A mathematician recently calculated that eBook readers 'gain weight' when you add new books to your library - due to the energy 'gained' by electrons when they store information, and the weight of that energy.
Filling a Kindle with books causes it to gain an infinitesimally small amount of mass - so small that it gains 100,000,000 times more when you recharge the battery.
Now a YouTube science channel has used the same mathematics to calculate the mass of the entire internet.
Surprisingly, the whole thing weighs just 50g - around the weight of a single (large) strawberry.
But the actual information in it weighs less than a speck of dust.
Vsauce says that the 50g figure is the weight of all the electrons in the electricity required to make the internet work - assuming 75-100 million servers supporting the internet, and not including the home PCs running it.
The whole lot equates to around 40billion watts - which weighs in around the same as a plump strawberry.
If you include all the home PCs using the net, the figure is roughly three strawberries.
The weight if you're just counting the data stored in the internet is much less.
It's difficult to quantify how much data there is in the internet - Vsauce used a (dated) estimate by Google's Eric Schmidt.
Schmidt guessed that there were 5,000,000 terabytes of information in the internet - of which Google indexed 0.04 per cent.
The entire weight of that information would work out, Vsauce estimates, to 0.02 millionths of an ounce.
WHY DOES INFORMATION WEIGH ANYTHING?
The calculations use Einstein's famous E=MC squared formula, which relates energy to mass.

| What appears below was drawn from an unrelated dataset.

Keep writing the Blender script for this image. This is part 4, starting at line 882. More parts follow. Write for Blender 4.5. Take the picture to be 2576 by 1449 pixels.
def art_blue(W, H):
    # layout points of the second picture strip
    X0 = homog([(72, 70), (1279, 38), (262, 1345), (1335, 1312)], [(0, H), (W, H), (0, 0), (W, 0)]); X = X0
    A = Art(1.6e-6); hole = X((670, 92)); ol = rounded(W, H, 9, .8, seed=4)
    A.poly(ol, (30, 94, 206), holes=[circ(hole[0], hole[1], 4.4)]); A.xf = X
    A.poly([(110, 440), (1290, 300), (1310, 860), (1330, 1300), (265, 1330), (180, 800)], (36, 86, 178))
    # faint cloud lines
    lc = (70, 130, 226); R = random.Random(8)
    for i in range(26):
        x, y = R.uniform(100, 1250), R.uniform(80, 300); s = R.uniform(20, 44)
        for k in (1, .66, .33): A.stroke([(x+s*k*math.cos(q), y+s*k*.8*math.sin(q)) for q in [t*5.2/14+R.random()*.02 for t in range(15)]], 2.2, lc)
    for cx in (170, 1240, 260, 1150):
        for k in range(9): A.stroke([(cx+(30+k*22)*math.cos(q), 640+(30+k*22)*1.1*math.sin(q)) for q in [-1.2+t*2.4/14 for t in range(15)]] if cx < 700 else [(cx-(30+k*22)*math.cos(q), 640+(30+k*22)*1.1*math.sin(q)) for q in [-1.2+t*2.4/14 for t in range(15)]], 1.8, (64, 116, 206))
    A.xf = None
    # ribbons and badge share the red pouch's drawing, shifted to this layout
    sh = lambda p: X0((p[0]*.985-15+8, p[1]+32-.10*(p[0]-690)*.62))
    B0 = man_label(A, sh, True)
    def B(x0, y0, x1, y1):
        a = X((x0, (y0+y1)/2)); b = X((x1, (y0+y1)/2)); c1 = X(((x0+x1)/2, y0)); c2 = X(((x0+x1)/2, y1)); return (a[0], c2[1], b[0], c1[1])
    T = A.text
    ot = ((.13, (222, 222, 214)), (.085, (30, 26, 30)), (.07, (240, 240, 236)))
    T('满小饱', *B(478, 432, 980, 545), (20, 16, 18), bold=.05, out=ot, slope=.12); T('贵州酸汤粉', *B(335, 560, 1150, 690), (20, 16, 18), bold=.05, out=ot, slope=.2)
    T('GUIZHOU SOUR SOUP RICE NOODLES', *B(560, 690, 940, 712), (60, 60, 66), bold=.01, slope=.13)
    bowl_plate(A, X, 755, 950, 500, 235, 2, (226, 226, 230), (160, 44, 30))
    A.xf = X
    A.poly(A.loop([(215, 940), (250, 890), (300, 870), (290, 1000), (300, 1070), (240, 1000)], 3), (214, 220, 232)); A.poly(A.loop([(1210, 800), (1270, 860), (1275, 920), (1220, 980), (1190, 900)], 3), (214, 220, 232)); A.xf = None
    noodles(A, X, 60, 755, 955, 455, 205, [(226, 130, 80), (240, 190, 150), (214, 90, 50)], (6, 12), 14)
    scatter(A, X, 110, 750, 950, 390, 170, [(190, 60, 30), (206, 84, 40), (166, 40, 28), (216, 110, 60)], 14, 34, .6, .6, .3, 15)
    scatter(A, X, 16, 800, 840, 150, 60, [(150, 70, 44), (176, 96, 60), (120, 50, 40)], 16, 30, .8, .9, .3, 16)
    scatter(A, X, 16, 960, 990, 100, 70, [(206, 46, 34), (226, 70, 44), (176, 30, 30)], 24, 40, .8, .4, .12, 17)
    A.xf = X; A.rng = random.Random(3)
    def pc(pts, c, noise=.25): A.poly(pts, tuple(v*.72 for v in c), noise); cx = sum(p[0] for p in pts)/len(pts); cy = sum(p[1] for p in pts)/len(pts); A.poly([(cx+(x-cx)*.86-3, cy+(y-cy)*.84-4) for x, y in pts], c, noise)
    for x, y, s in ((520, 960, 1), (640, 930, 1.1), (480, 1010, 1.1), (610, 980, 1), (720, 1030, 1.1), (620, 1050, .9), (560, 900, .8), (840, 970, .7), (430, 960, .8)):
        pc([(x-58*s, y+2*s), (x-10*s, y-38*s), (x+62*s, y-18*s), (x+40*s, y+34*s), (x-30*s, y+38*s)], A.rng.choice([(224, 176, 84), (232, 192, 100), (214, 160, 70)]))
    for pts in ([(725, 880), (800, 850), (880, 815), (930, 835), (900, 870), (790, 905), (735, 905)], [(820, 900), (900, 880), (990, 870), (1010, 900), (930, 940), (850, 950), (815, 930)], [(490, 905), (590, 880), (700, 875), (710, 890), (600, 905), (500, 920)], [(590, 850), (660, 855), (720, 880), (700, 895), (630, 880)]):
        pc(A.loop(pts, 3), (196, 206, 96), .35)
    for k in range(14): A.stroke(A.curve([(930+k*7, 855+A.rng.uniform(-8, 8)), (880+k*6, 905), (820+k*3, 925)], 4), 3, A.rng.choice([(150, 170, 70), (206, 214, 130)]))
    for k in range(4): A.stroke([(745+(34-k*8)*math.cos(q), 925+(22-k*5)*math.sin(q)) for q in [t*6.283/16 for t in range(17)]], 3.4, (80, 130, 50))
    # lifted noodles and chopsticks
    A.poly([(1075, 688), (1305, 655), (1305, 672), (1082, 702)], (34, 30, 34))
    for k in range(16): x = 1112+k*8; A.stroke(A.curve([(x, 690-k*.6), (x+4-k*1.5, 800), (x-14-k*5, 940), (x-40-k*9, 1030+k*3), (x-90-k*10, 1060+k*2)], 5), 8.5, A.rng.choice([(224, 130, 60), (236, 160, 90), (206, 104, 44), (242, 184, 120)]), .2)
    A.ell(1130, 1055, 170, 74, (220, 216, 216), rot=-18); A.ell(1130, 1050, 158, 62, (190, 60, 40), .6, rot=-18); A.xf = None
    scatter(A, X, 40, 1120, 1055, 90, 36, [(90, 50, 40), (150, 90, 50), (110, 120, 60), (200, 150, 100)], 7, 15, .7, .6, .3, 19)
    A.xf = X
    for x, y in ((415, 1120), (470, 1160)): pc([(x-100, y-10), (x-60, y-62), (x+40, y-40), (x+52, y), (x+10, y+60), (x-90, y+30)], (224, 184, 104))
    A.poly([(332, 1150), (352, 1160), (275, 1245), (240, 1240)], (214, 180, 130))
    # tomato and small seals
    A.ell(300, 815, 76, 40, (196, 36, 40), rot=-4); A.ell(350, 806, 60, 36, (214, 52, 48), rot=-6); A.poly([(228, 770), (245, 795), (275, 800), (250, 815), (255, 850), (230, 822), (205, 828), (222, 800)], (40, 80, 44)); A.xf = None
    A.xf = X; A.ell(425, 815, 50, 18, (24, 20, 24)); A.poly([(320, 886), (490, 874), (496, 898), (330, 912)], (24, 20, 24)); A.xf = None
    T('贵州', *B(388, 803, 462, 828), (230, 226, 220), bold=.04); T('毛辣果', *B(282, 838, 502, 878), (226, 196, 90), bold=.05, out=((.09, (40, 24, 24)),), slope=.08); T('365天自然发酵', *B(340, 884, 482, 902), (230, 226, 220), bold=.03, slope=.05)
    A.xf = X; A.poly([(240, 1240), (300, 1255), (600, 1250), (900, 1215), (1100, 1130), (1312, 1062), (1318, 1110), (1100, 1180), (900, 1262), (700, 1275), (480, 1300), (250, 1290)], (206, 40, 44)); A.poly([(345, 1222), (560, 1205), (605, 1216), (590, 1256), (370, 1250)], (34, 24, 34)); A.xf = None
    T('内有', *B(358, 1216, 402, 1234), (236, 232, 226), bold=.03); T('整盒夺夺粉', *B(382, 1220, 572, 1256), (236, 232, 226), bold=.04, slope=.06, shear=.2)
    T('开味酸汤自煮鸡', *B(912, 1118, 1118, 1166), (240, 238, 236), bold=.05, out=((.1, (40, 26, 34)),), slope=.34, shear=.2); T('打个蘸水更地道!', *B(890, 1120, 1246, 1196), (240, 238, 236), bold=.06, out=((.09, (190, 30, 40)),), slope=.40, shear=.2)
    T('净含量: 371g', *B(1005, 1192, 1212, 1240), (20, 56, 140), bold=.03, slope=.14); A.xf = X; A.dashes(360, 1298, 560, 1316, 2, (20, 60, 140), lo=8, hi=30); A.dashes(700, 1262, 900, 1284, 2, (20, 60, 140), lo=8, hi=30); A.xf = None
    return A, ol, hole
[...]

Electrons which 'store' data in a device have higher energy than electrons which don't - therefore the device weighs more.
The difference in weight in gadgets full of information and 'empty' gadgets is far less than the difference produced by charging the battery, or wiping dust off the screen.
Prof Kubiatowicz's findings about Kindles 'gaining weight' are based on the fact that, while downloading an e-book does not change the number of electrons in an e-reader, those electrons holding data have a higher level of energy.
The relationship between energy and mass - famously summarised by Einstein as E=mc2 - means that those with a higher energy also have a higher mass.